La dirigeante birmane s’est dite «profondément désolée» pour les civils «pris au piège» de la crise. La prix Nobel de la paix Aung San Suu Kyi a assuré mardi que son pays était «prêt» à organiser le retour des plus de 410.000 Rohingyas réfugiés au Bangladesh voisin. «Nous sommes prêts à débuter la vérification» des identités des réfugiés, en vue de leur retour, a-t-elle assuré dans l’enceinte du parlement, à Naypyidaw, la capitale birmane. Ce discours télévisé était très attendu après plus de trois semaines de troubles dans l’ouest de la Birmanie. Aung San Suu Kyi n’avait jusqu’ici que mollement appelé l’armée à la retenue et à épargner les civils.

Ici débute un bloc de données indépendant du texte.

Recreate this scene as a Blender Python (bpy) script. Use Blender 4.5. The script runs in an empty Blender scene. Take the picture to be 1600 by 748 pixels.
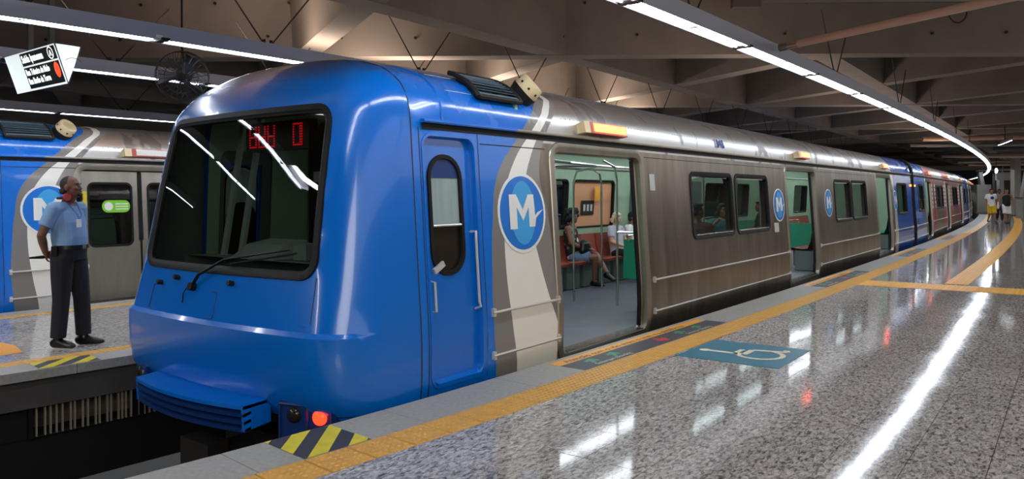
import bpy, bmesh, math, random
from mathutils import Vector, Matrix, geometry, noise
random.seed(7)
S = bpy.context.scene
COL = S.collection
PI = math.pi

# ------------------------------------------------------------------ camera
CAMH, FPX = 1.54, 1180.0
cam_d = bpy.data.cameras.new('camera'); cam = bpy.data.objects.new('camera', cam_d); COL.objects.link(cam)
cam_d.sensor_width = 36.0; cam_d.lens = 36.0 * FPX / 1600.0
cam_d.shift_y = -67.5 / 1600.0
cam_d.clip_start = 0.05; cam_d.clip_end = 500
_F = Vector((-.6, .8, 0)); _R = Vector((.8, .6, 0)); _U = Vector((0, 0, 1))
_q = math.radians(.35)
_r = _R * math.cos(_q) - _U * math.sin(_q); _u = _U * math.cos(_q) + _R * math.sin(_q)
cam.matrix_world = Matrix(((_r.x, _u.x, -_F.x, 0), (_r.y, _u.y, -_F.y, 0), (_r.z, _u.z, -_F.z, CAMH), (0, 0, 0, 1)))
S.camera = cam
# ------------------------------------------------------------------ world, exposure
W = bpy.data.worlds.new('station_dark'); S.world = W; W.use_nodes = True
W.node_tree.nodes['Background'].inputs[0].default_value = (.55, .57, .6, 1)
W.node_tree.nodes['Background'].inputs[1].default_value = .05
S.view_settings.view_transform = 'Standard'; S.view_settings.look = 'None'
S.view_settings.gamma = 1; S.view_settings.use_curve_mapping = False
S.view_settings.exposure = 0.92
TUBE_POWER = 15.0
CAR_LAMP = 4.2

def area_light(name, loc, sx, sy, power, color=(1, .97, .92), rot=(0, 0, 0)):
    d = bpy.data.lights.new(name, 'AREA'); d.shape = 'RECTANGLE'; d.size = sx; d.size_y = sy
    d.energy = power; d.color = color
    o = bpy.data.objects.new(name, d); COL.objects.link(o); o.location = loc; o.rotation_euler = rot
    return o
# unseen fill panels added to brighten the platform, plus the left platform's lamp row
area_light('platform_fill_panels', (4.3, 9, 4.0), 6.0, 52, 560, rot=(0, .12, 0))
area_light('platform_fill_panels', (3.6, 60, 4.0), 5.0, 46, 380, rot=(0, .12, 0))
area_light('rear_fill_panel', (4.5, -5, 3.9), 5.0, 4.0, 170, (1, .96, .9), (.5, .4, 0))  # unseen fill light added behind the camera
area_light('left_platform_lamp_row', (-8.6, -9, 3.4), .3, 18, 260)
# unseen lights added to brighten the concrete ceiling from below
area_light('ceiling_fill', (-10.2, 12, 3.7), .6, 16, 230, (1, .76, .60), (PI, 0, 0))
area_light('ceiling_fill', (-4.9, 24, 3.0), .5, 36, 130, (1, .78, .66), (PI, 0, 0))
area_light('ceiling_fill', (2.5, 14, 3.2), .5, 34, 150, (1, .90, .82), (PI, 0, 0))
area_light('ceiling_fill', (-6.5, 0, 3.4), 2.5, 6, 60, (1, .86, .74), (PI, 0, 0))

# ------------------------------------------------------------------ materials
def lin(c):
    return tuple((x / 12.92 if x <= .04045 else ((x + .055) / 1.055) ** 2.4) for x in (v / 255. for v in c)) + (1,)
def mat(name, rgb, rough=.5, metal=0., var=0., scale=6., stretch=(1, 1, 1), bump=0., bscale=40., emit=0., coat=0., spec=.5, coords='Object', rvar=0.):
    m = bpy.data.materials.new(name); m.use_nodes = True
    nt = m.node_tree; b = nt.nodes['Principled BSDF']
    c = lin(rgb)
    b.inputs['Base Color'].default_value = c; b.inputs['Roughness'].default_value = rough
    b.inputs['Metallic'].default_value = metal; b.inputs['Specular IOR Level'].default_value = spec
    b.inputs['Coat Weight'].default_value = coat; b.inputs['Coat Roughness'].default_value = .06
    if emit:
        b.inputs['Emission Color'].default_value = c; b.inputs['Emission Strength'].default_value = emit
    if var or bump or rvar:
        tc = nt.nodes.new('ShaderNodeTexCoord'); mp = nt.nodes.new('ShaderNodeMapping')
        mp.inputs['Scale'].default_value = stretch
        if coords == 'World':
            g = nt.nodes.new('ShaderNodeNewGeometry'); nt.links.new(g.outputs['Position'], mp.inputs[0])
        else:
            nt.links.new(tc.outputs['Object'], mp.inputs[0])
        n = nt.nodes.new('ShaderNodeTexNoise'); n.inputs['Scale'].default_value = scale; n.inputs['Detail'].default_value = 5
        nt.links.new(mp.outputs[0], n.inputs['Vector'])
        if var:
            r = nt.nodes.new('ShaderNodeValToRGB')
            r.color_ramp.elements[0].position = .3; r.color_ramp.elements[1].position = .7
            r.color_ramp.elements[0].color = tuple(x * (1 - var) for x in c[:3]) + (1,)
            r.color_ramp.elements[1].color = tuple(min(1, x * (1 + var)) for x in c[:3]) + (1,)
            nt.links.new(n.outputs['Fac'], r.inputs[0]); nt.links.new(r.outputs[0], b.inputs['Base Color'])
        if rvar:
            mr = nt.nodes.new('ShaderNodeMapRange'); mr.inputs[3].default_value = max(.02, rough - rvar); mr.inputs[4].default_value = rough + rvar
            mr.inputs[1].default_value = .3; mr.inputs[2].default_value = .7
            nt.links.new(n.outputs['Fac'], mr.inputs[0]); nt.links.new(mr.outputs[0], b.inputs['Roughness'])
        if bump:
            n2 = nt.nodes.new('ShaderNodeTexNoise'); n2.inputs['Scale'].default_value = bscale; n2.inputs['Detail'].default_value = 4
            nt.links.new(mp.outputs[0], n2.inputs['Vector'])
            bp = nt.nodes.new('ShaderNodeBump'); bp.inputs['Strength'].default_value = bump; bp.inputs['Distance'].default_value = .01
            nt.links.new(n2.outputs['Fac'], bp.inputs['Height']); nt.links.new(bp.outputs[0], b.inputs['Normal'])
    return m
def emission(name, rgb, s):
    m = bpy.data.materials.new(name); m.use_nodes = True; nt = m.node_tree
    nt.nodes.remove(nt.nodes['Principled BSDF']); e = nt.nodes.new('ShaderNodeEmission')
    e.inputs[0].default_value = lin(rgb); e.inputs[1].default_value = s
    nt.links.new(e.outputs[0], nt.nodes['Material Output'].inputs[0]); return m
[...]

«Nous condamnons toutes les violations des droits de l’homme», a ajouté Aung San Suu Kyi, sans citer l’armée, accusée d’incendier des villages et de tirer sur des civils. L’ONU parle d’«épuration ethnique». «Les forces de sécurité ont reçu des instructions» afin de «prendre toutes les mesures pour éviter les dommages collatéraux et que des civils soient blessés» lors de l’opération antiterroriste, a-t-elle encore dit. «Nous sommes profondément désolés pour les souffrances de tous ceux qui se sont retrouvés pris au piège de ce conflit», a-t-elle ajouté, évoquant les civils étant partis en masse au Bangladesh, mais aussi les bouddhistes ayant fui leurs villages dans la région.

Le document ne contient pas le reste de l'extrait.